Update: Edge’s Web Select had ‘very low usage, was super-expensive’; Microsoft reveals

Devesh Beri

Yesterday, we discussed how users were disappointed with the decision to retire the Web Select feature. Many users found it a valuable and unique feature, especially for tasks like copying tabular data to Excel or selecting text from websites that had text selection disabled.

After the scrutiny, Microsoft’s Mikhail Parakhin, who oversees the Windows and Web Experiences team, has spoken out. When Twitter users asked him why such an important feature was removed, Mikhail explained through his tweet that it was done due to low usage and the high support cost.

The tweet emphasizes the low usage of the feature and its associated high support costs, specifically mentioning the challenges posed by a long tail of rare bugs that consume significant resources. Even if a small group of users values a feature, the cost of addressing rare but complex issues can outweigh the benefits of keeping it active.
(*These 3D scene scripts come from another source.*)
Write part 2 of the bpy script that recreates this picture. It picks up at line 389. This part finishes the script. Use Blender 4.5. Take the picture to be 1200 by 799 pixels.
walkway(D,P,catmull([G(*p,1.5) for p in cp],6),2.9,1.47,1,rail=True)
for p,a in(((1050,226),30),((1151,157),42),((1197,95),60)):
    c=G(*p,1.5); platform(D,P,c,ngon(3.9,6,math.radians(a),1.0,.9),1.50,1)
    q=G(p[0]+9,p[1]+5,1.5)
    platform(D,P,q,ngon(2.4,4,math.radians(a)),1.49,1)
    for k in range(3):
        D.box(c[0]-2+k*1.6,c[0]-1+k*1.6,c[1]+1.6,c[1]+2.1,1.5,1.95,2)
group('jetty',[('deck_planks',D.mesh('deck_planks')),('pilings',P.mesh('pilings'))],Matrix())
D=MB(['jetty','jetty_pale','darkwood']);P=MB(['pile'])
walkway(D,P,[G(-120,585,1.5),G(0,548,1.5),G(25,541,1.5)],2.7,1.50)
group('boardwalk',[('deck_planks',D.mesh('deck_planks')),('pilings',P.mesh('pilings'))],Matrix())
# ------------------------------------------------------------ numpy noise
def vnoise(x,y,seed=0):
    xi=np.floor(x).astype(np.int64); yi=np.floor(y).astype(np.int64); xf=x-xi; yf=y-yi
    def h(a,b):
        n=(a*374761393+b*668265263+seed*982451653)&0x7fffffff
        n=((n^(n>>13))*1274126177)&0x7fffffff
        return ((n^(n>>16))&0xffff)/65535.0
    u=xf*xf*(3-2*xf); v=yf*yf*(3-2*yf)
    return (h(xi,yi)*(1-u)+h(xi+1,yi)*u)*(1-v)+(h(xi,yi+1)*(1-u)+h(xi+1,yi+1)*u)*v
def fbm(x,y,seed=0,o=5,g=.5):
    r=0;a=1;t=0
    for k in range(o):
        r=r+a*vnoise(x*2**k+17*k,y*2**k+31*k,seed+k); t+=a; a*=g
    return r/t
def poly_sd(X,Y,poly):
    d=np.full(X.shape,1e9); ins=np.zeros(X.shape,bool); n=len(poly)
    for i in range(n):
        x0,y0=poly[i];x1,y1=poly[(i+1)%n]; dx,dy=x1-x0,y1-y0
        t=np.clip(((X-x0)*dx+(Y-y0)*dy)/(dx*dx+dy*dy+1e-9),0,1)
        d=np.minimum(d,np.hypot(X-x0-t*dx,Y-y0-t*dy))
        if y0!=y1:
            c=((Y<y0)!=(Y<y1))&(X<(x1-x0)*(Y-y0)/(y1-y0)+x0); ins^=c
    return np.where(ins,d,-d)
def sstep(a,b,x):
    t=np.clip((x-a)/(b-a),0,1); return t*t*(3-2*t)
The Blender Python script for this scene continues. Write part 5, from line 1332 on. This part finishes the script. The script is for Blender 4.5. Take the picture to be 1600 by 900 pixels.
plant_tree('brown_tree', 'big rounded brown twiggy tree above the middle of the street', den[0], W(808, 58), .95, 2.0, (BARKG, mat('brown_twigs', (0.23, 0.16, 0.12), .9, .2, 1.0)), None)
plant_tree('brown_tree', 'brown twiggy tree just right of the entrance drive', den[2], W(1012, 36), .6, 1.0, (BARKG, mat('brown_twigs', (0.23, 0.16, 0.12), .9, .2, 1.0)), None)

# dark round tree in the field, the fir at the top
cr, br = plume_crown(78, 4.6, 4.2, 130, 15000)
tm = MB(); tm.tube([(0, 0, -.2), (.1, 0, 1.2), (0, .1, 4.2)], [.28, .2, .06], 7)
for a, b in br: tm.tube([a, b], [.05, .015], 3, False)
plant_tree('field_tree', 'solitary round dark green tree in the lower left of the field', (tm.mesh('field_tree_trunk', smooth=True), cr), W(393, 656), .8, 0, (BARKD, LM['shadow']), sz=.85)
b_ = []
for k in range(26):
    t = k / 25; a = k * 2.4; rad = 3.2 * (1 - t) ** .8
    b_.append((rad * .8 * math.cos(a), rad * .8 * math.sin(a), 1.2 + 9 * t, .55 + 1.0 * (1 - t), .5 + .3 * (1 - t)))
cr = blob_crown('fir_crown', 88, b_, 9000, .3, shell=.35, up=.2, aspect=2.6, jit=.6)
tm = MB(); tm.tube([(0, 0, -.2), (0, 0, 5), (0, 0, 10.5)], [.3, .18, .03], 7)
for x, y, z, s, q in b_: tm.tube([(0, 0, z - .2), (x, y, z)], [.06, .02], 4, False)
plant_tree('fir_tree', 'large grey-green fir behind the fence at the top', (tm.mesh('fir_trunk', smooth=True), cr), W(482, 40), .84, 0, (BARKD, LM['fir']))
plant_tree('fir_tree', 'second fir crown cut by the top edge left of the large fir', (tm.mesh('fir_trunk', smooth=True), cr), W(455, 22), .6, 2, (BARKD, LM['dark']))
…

It’s not uncommon for software companies to retire features that are not widely used or are resource-intensive to maintain. Microsoft may be focusing its efforts on other areas of the browser that have higher user demand or greater innovation potential.

Ultimately, software development decisions like these often balance maintaining existing features, investing in new ones, and optimizing resource allocation. Users who relied on Web Select may hope to see alternative solutions or improvements in other browser aspects in the future.